We use that $\displaystyle \zeta(k) = \sum_{n=1}^{\infty} \frac{1}{n^k}$ and thus rearrange the series given. We start by swapping summations:

$\sum_{k=2}^{\infty} \frac{\zeta(k)-1}{k} = \sum_{k=2}^{\infty} \sum_{n=2}^{\infty} \frac{\frac{1}{n^k}}{k} = \sum_{n=2}^{\infty} \sum_{k=2}^{\infty} \frac{\frac{1}{n^k}}{k}$

We then invoke the expansion $\displaystyle -\ln(1-x) = \sum_{k=1}^{\infty} \frac{x^k}{k}$ .

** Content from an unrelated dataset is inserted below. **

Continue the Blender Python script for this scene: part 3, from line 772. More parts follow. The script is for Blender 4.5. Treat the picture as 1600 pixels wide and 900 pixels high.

$\sum_{n=2}^{\infty} \sum_{k=2}^{\infty} \frac{\frac{1}{n^k}}{k} = \sum_{n=2}^{\infty} -\frac{1}{n}-\ln(1-\frac{1}{n})$

Following that, we proceed to expose the implicit limit:

$\sum_{n=2}^{\infty} -\frac{1}{n}-\ln(1-\frac{1}{n}) = \lim_{N \to \infty} \sum_{n=2}^{N} -\frac{1}{n}-\ln(1-\frac{1}{n}) = \lim_{N \to \infty} 1-H_N-\sum_{n=2}^{N} \ln(1-\frac{1}{n})$

where $\displaystyle H_N = \sum_{n=1}^{N} \frac{1}{n}$ is the Nth harmonic number. The obtained sum, $\displaystyle \sum_{n=2}^{N} \ln(1-\frac{1}{n})$ , is a telescoping series:

$\sum_{n=2}^{N} \ln(1-\frac{1}{n}) = \ln \left[ \prod_{n=2}^{N} \left( 1-\frac{1}{n} \right) \right] = \ln(\frac{1}{2} \frac{2}{3} \ldots \frac{N-1}{N}) = \ln(\frac{1}{N}) = -\ln N$

Thus, our limit is

$\lim_{N \to \infty} 1-H_N-\sum_{n=2}^{N} \ln(1-\frac{1}{n}) = \lim_{N \to \infty} 1-H_N+\ln N = 1-\gamma$

where $\gamma$ is the Euler-Mascheroni constant, defined by $\displaystyle \gamma = \lim_{N \to \infty} H_N-\ln N = 0.5772\ldots$ . Hence,

$\sum_{k=2}^{\infty} \frac{\zeta(k)-1}{k} = 1-\gamma \approx \boxed{0.423}$